グループ内の株取引を巡り、約4000億円の申告漏れを指摘された大手コンピューターメーカーグループが、国を相手に課税処分の取り消しを求めた訴訟の判決が9日、東京地裁でありました。企業側の主張を全面的に認め、国側の1200億円の課税処分を取り消したようです。
報道によると、この大手コンピューターメーカーグループは、グループ会社内の株の売買で持ち株会社A社に損失を計上した後、企業グループを一つの企業とみなして申告納税をする「連結納税制度」を導入しました。その結果、A社損失とグループ内別企業の利益とが相殺され、グループの法人納税額が大幅に減少しました。

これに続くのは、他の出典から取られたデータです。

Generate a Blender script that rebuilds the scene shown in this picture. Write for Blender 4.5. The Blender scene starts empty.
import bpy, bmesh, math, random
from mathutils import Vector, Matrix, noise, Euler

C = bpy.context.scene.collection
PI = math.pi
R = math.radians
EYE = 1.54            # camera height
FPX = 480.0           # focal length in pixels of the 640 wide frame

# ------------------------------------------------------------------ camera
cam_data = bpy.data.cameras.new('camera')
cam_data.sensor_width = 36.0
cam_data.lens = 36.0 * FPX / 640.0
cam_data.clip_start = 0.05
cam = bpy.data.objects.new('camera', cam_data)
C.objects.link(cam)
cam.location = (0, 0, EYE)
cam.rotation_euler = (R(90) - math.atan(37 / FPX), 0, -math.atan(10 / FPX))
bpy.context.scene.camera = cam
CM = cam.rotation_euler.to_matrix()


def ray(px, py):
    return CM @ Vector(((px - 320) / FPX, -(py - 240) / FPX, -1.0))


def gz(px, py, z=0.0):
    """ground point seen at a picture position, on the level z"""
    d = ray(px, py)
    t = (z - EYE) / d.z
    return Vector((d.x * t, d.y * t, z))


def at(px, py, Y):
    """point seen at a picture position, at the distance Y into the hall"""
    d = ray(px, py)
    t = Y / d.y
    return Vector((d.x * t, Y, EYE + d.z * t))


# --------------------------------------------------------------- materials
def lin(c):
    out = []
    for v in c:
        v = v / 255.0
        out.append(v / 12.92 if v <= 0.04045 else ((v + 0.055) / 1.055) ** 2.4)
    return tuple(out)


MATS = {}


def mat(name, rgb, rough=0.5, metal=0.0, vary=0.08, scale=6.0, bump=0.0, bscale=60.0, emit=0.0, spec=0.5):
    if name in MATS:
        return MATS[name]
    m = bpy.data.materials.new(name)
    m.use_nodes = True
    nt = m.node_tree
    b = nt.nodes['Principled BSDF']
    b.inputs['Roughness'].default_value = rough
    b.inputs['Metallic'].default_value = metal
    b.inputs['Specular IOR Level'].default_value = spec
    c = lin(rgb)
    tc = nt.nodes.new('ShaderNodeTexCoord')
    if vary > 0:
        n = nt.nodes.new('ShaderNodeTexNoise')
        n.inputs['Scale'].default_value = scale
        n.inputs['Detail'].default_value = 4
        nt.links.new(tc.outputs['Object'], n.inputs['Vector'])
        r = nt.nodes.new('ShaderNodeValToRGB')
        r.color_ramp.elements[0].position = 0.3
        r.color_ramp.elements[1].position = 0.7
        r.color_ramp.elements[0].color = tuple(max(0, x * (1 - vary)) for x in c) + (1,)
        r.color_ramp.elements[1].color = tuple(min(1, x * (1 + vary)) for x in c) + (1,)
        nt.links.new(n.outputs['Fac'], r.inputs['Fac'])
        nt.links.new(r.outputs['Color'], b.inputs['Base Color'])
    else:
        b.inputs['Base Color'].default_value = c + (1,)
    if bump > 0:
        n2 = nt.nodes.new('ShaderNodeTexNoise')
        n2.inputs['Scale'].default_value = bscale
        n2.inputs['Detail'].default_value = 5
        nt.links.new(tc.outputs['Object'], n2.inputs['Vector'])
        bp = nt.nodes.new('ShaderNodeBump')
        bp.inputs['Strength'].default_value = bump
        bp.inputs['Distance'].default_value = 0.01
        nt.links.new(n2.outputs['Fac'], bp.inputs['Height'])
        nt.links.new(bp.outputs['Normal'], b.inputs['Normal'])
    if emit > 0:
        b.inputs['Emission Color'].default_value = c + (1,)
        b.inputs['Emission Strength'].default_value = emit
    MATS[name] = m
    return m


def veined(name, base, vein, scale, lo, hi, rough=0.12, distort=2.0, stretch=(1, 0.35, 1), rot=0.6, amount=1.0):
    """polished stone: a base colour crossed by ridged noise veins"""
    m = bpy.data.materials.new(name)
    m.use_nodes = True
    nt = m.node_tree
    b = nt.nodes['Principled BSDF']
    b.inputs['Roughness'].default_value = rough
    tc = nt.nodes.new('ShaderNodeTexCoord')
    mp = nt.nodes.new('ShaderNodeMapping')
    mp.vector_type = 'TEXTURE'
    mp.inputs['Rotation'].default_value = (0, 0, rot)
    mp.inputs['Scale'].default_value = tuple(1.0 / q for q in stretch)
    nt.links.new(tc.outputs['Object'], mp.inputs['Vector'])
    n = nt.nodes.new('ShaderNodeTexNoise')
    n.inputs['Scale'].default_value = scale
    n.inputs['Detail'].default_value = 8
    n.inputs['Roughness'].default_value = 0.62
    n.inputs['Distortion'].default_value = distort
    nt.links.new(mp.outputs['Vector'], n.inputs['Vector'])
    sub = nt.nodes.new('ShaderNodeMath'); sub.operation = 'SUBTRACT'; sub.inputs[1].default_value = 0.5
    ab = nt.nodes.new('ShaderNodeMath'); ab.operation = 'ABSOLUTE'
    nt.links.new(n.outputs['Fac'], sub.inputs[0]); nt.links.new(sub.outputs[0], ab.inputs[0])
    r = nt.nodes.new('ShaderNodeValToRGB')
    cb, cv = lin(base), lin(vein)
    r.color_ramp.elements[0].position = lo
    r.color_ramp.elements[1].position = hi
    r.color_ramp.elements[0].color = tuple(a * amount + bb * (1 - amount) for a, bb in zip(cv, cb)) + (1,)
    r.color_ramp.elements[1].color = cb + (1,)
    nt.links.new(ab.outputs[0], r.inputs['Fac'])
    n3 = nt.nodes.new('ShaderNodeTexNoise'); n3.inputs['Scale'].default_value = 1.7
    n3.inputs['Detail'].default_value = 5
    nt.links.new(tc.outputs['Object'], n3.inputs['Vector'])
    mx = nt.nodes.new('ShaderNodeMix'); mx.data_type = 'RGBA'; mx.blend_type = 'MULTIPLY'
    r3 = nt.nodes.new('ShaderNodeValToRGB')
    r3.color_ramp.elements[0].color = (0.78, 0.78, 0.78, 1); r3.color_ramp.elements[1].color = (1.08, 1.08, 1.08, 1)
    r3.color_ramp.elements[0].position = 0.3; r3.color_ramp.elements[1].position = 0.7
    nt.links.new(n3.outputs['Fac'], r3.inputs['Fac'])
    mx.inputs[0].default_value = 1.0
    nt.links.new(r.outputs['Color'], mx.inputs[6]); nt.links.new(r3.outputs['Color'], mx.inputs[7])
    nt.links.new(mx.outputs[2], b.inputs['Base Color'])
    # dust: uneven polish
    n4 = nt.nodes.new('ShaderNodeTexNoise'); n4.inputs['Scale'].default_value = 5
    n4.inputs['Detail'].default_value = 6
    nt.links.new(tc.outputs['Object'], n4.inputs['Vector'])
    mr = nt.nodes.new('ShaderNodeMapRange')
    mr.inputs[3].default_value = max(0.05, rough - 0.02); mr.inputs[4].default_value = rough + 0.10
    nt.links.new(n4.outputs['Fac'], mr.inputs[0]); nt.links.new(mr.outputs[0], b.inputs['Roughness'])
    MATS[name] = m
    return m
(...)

国側は、A社は実体のない持ち株会社で、一連の行為には法人税を免れる意図があったと指摘し、一連の行為は節税の限度を超えた制度の濫用に当たると主張していたようです。
これに対し裁判長は、税負担の軽減を目的とし、意図的に損失を出すという「事業目的のない行為」をしたとまではいえないとし、租税回避の意図があったとは認めがたく、課税処分は違法であると指摘したようです。
判決が確定すれば、国は還付加算金を含め千数百億円を支払うことになります。
なお、10年度の税制改正により法改正が行われたため、現在は同様の手法で"節税"することはできなくなっています。